Comment allez-vous mener votre première campagne électorale, pour les législatives, dans la circonscription du Calvados ?
Je serai sur le terrain et je suis mobilisée pour gagner.
N’appréhendez-vous pas de vous mesurer pour la première fois au suffrage universel ?
J’aime aller à la rencontre des Français. Lors de mes déplacements, je reçois souvent un accueil chaleureux, parfois plus réservé, voire agacé ou en colère. C’est extrêmement important de prendre le temps de parler. Il peut y avoir des malentendus, des aspects de notre politique qui ne sont pas connus ou compris. D’où l’intérêt de ces temps d’échange. Il faut aller au plus près des Français pour être à leur écoute, casser l’idée que les ministres seraient lointains et ne s’intéresseraient pas à leurs problèmes quotidiens.
Les Français vous connaissent peu. Comment vous décririez-vous ?
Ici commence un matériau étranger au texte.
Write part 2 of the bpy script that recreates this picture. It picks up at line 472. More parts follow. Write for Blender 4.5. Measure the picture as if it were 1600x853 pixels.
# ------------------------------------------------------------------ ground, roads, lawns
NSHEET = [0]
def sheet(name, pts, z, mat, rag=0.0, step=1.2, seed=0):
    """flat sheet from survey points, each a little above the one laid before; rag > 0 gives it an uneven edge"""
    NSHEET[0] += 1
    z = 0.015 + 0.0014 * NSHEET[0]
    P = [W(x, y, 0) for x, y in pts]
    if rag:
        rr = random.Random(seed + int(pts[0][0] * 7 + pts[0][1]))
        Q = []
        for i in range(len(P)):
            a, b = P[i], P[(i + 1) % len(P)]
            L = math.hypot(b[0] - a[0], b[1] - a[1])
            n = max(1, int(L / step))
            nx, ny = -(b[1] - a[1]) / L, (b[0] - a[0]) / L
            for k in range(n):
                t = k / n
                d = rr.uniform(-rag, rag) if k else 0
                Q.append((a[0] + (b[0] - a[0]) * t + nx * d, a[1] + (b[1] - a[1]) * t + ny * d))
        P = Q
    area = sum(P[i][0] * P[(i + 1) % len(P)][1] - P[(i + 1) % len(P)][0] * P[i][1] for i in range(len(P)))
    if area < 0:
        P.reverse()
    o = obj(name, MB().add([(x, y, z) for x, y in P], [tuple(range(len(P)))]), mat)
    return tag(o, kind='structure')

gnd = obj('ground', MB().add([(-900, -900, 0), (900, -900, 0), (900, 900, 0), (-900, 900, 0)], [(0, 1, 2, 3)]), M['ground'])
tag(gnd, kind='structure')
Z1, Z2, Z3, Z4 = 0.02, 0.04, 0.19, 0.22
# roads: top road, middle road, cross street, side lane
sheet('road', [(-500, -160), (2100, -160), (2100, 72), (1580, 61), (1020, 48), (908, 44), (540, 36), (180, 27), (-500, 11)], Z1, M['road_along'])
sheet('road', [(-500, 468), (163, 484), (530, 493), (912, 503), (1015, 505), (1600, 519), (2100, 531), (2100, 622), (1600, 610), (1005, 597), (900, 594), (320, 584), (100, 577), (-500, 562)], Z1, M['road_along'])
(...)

Je suis peut-être le prototype de la méritocratie républicaine. C’est quelque chose qui me tient à cœur. J’ai eu une enfance assez compliquée. Si la République n’avait pas été à mes côtés, je ne serais certainement pas ici. J’ai pu poursuivre mes études parce que j’étais pupille de la nation, j’ai pu intégrer une école dans laquelle on est rémunéré, Polytechnique… Notre pays a su m’apporter beaucoup, je considère donc que je lui dois beaucoup.